In the space of four years between 1857 and 1861, the Los Angeles region experienced an earthquake of unparalleled magnitude (no stronger quake has hit the area since) as well as a period of rainfall that, in severity, has also not been repeated.
Concerning earthquakes, we have been talking for years about the inevitability of the “Big One,” the major earthquake due to strike the Los Angeles region someday. The last major temblor, over 150 years ago, was the Tejon earthquake of January 1857 that has been estimated to be about 7.9 on the modern Richter scale, the same magnitude as that of the 1906 San Francisco quake.
Because the region was so sparsely populated, with about 4,000 people in the city of Los Angeles and fewer than 10,000 in the county, the Los Angeles Star newspaper reported in its January 17, 1857, edition that “on the whole, no damage of any consequence, has been sustained by our citizens, although elsewhere considerable property has been destroyed, and we regret to say, severe personal injuries inflicted, and one life even sacrificed by the awful visitation.” As for damages in Los Angeles, a school house and several homes received cracks.
The worst impact was felt in the “Grapevine,” the mountainous region north of Los Angeles. At the Reed Ranch near today’s Gorman, several people sought to flee a house and all made it to safety “except a woman, who was killed by the falling of the house.” There was also significant structural damage at the relatively new Army outpost of Fort Tejon. This is why the quake was named “Tejon” even though its activity was really to the northeast, along the San Andreas Fault (from where a future “Big One” is expected to come).
Meanwhile, “on a ranch belonging to Mr. Temple, on the San Gabriel River, the earth for a considerable distance was rent asunder, leaving a ditch some three feet wide. The disruption was traced for miles along the river, which was turned out of its bed for many rods in length.” This description referred to the Rancho La Merced, co-owned by F. P. F. Temple and Juan Matías Sanchez. The San Gabriel River at that time was actually today’s Rio Hondo, the current river not “created” until severe flooding in 1867-68 led to its new course.
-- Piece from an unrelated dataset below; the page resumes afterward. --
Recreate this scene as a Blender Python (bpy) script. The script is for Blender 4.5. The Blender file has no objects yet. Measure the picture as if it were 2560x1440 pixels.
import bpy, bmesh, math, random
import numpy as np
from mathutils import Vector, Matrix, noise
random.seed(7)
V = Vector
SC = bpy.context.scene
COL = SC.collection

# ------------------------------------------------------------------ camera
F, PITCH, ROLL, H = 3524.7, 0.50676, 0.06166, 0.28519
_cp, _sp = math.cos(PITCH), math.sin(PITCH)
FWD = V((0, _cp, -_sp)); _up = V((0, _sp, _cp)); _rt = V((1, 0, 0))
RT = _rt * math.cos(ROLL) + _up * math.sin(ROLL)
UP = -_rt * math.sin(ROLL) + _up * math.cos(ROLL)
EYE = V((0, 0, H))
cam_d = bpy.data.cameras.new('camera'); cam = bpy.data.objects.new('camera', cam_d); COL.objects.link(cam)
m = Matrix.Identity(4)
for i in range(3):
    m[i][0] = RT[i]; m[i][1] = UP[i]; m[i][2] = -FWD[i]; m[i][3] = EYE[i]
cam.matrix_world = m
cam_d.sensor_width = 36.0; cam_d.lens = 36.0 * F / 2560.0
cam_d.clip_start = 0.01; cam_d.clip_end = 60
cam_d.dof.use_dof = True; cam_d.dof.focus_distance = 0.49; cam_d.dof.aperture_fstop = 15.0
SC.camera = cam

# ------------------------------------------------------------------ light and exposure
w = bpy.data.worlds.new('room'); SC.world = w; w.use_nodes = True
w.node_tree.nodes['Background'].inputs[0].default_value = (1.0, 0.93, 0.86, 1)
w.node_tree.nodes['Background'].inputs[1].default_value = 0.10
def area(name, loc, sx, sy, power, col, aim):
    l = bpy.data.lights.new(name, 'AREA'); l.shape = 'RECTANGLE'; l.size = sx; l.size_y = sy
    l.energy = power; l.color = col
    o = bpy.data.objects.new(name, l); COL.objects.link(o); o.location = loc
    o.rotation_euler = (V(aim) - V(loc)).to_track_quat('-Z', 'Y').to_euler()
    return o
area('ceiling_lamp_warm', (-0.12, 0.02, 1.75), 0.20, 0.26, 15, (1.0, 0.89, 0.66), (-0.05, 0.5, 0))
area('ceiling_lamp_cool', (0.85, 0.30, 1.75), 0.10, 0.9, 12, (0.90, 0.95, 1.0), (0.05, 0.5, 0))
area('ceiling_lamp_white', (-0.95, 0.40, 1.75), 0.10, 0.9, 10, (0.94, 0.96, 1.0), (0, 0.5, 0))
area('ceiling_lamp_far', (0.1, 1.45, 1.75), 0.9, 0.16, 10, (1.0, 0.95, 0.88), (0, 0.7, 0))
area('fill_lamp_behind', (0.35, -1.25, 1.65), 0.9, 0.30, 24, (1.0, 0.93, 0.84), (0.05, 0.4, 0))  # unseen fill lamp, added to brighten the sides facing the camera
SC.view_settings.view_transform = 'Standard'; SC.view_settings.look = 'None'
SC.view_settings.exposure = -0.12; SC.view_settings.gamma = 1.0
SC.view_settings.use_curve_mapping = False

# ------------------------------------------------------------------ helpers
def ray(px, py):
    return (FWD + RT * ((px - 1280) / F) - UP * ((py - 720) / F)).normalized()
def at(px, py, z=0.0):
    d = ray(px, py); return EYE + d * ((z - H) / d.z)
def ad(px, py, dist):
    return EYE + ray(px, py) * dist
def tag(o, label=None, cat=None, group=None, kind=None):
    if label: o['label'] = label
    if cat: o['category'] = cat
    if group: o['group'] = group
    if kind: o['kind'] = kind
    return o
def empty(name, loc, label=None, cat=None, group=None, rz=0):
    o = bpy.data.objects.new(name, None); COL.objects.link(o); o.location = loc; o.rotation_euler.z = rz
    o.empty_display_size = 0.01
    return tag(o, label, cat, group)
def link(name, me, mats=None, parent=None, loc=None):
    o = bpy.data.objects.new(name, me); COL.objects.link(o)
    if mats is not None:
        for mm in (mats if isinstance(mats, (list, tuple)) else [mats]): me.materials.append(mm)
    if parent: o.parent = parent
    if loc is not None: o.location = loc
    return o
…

Excerpt from the Los Angeles Star newspaper, January 17, 1857. From the Homestead Museum Collection.
Speaking of flooding, in the winter of 1861-62, rain fell almost continuously, often in downpours, between Christmas Eve and the end of January. While there weren’t advanced weather stations to measure precipitation levels, estimates range from thirty to fifty inches in that four- to five-week period.
Again, the damage was extraordinary and references made in the press and in autobiographies tell of the destruction wrought upon houses, as well as the washing away of crops and cattle. Large portions of the town of San Bernardino and the new German-American settlement of Anaheim were destroyed.
The Temple family at La Merced was again affected, as reported in the Star on January, 25 1862: “MERCED RANCHO, the residence of F. P. F. Temple, Esq., was flooded. The family effected their escape from the house on a raft. No injury sustained by house or property.”

Excerpt from the Los Angeles Star newspaper, January 26, 1862. From the Homestead Museum Collection.
Indeed, the area around the Temple ranch was later declared a 100-year flood plain by the U. S. Army Corps of Engineers, and the Whittier Narrows Dam was built just to the south of where the family’s adobe house once stood. Given these circumstances, it is incredible that the dwelling, built in 1851, survived for nearly sixty years. It appears that a fire, of all things, led to the building’s demise before 1910.
Widespread catastrophic flooding has since been prevented by our intricate flood control system, but we anxiously await the next “Big One” that will strike someday.